But one of the few goods things about this beast is that it is much like the Island of the Dead from Pirates of the Caribbean. Cannot be found except by those who helped create it.
Nobody sees the rough drafts. The pages and pages and pages of ideas that don’t pan out. The directions we carve a path towards only to suddenly course correct for reasons we can’t properly explain. This beast belongs solely to the writer and neither looks, nor acts the same from story to story.
Because the funny thing that happens when you write something down, give it form and shape, is that by the end, you at the very least have something to show for it. Now, your beast might be misshapen, or crude, or downright ugly, but however it may look, it still belongs to you. And the hard part that comes when you’ve lived with it long enough, is that if you wait, if you listen to this beast, to the click of its claws and its guttural whispers, you find you’ve got something more.

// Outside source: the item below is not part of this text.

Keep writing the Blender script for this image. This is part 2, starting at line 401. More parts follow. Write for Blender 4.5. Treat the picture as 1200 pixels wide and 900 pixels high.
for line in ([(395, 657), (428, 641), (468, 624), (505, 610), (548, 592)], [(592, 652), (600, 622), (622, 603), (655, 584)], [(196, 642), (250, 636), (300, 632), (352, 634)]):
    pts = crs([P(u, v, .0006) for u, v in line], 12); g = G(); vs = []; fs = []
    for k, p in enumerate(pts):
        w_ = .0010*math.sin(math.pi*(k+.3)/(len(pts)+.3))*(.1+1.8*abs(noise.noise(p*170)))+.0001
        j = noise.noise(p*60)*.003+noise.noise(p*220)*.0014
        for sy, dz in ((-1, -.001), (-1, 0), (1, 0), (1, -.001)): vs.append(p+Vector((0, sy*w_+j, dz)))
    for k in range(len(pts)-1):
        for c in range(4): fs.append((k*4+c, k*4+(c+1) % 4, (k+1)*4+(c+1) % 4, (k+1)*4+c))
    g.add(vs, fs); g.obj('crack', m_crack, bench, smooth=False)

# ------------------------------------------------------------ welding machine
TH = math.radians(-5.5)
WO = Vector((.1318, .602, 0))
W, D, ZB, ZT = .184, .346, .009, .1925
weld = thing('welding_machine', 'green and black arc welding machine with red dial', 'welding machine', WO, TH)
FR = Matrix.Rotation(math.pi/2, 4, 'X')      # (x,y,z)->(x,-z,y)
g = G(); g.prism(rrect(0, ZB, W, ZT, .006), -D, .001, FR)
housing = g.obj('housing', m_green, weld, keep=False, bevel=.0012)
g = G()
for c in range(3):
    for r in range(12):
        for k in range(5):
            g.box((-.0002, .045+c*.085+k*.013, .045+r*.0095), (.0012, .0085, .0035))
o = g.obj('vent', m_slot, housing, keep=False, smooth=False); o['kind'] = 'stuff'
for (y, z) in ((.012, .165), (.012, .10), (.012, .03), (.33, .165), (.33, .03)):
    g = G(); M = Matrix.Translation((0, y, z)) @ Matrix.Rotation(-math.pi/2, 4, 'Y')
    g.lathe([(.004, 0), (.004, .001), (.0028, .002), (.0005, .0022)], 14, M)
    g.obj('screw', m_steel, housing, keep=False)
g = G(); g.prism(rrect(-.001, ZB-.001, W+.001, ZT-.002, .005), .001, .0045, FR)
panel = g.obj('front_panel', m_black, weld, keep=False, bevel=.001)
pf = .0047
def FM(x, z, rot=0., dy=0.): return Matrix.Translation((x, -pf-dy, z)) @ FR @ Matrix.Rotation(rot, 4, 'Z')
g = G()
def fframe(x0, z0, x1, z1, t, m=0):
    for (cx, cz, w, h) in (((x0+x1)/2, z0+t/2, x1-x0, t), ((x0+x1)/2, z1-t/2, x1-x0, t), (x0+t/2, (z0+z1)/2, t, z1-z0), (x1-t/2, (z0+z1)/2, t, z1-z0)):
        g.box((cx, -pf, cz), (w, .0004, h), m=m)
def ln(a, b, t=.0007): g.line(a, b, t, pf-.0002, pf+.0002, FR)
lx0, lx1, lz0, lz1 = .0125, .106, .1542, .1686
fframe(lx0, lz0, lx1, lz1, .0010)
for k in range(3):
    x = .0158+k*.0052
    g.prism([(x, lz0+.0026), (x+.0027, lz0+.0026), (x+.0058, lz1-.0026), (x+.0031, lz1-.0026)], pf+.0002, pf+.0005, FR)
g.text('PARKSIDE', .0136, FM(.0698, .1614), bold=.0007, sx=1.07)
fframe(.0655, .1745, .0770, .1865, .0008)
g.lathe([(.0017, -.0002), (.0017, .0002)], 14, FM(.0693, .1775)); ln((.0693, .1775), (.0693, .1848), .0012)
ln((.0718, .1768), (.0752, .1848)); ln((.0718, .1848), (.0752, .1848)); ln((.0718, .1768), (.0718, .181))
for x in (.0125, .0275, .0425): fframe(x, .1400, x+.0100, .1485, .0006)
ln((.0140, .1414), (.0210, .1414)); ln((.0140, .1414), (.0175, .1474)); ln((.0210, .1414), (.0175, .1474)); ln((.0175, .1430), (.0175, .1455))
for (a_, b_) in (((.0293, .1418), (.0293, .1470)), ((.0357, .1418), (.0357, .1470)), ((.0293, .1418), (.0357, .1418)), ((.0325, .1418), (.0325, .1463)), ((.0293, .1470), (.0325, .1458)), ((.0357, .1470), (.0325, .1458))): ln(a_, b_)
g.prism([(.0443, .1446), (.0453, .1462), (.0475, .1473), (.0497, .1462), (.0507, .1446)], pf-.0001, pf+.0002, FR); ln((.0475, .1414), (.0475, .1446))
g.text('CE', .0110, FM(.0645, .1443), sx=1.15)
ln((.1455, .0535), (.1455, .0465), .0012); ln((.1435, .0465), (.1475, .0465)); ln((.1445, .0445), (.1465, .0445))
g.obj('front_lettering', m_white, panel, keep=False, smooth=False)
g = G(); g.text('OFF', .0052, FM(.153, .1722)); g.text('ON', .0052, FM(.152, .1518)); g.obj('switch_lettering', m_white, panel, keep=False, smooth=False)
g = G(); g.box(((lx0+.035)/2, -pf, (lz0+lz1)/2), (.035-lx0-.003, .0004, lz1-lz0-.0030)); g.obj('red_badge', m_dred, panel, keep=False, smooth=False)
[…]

You’ve got an idea of what the right thing to do is, what the story could look like, if you keep going. Now, this is not a road map, far from it. It’s barely even a compass. But it is a feeling, a pull in a certain direction that you were only able to find by going off in the wrong way. Because sometimes, when you’re not sure which way to go, the only thing you can do is pick a direction and see how it goes, for good or for ill.
Sometimes, if you’re anything like me, you start out with a great plan. Or at least a part of one. You know how a story begins and ends but you get lost somewhere in the middle. The details don’t match up, or change even as you’re writing them, and suddenly you’re lost.
All at once, you stop and you grouse. You moan and you whine. Maybe you even punch a tree (a terrible idea, I speak from experience. But then, after you’ve rested, and taken another look around, you realize that while you might not get to where you wanted to go, you can still get somewhere, even if it is far from where you expected.
Because in writing, unlike almost any other profession, it is only by doing the wrong thing that you figure out what the right thing to do is. And while I know that sounds cliché, like a quote emblazoned across one of those ridiculously expensive journals they sell in trendy bookstores, it is still the truth. And whether we gussy it up or say it plainly, we all need to hear it.
Especially on those nights when all we have is the beast, and no real idea of where we’re going.